Statistically speaking African Americans account for less than .00001% of agency office staff when we make up roughly 80% of the applicants. How is this fair?

Its nothing but prejudice. 

I consider this to be a travesty. 

This explains completely why I meet so many young white men with highschool diplomas and GED's who somehow are able to land positions that not even a highly educated, highly qualified black person can land. 

This is why so many African Americans head straight for the public sector out of college and steer clear of the private sector, especially in Southern States, with past and present patterns of discrimination. 

I remember when I first moved to Texas I had met a young black man who was a Dart (Dallas City) bus driver and he stated he had worked in real-estate for many years and he was the best salesman and he managed to work a deal where he had found a wealthy, white doctor a multimillion dollar home. He stated he had done all the work. 

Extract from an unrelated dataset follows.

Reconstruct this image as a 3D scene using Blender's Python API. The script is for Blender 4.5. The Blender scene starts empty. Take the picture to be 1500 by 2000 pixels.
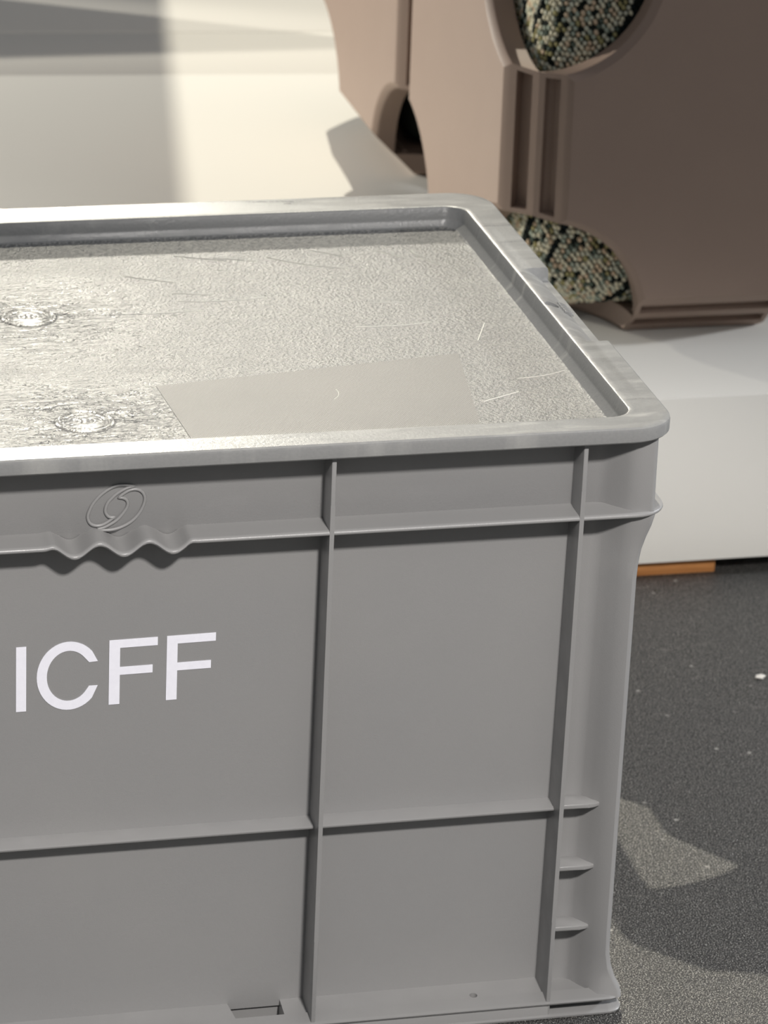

When it came time to close on the home, the white doctor called into the company and asked up speak to a white realtor (who was friends with the black guy as well as coworkers) and the doctor stated he wanted the white realtor, who had done no work on the deal, to close on the deal, in effect steering the hefty commission to the white realtor away from the black realtor. 

The white realtor asked the doctor why was he was doing this and was he unsatisfied with the work performed by the black realtor and he was told "no", and that the doctor was satisfied and the white doctor told him he felt "that's just too much money for a nigger to be making". 

So the white realtor closed on the deal and drew the commission and even though he gave a percentage of it to the black realtor the experience troubled the black realtor so much he stopped selling realestate and and became a Dallas city bus driver.

African Americans can not have Full Equality Without Barriers To Economic Upward Mobility Being Fully Removed.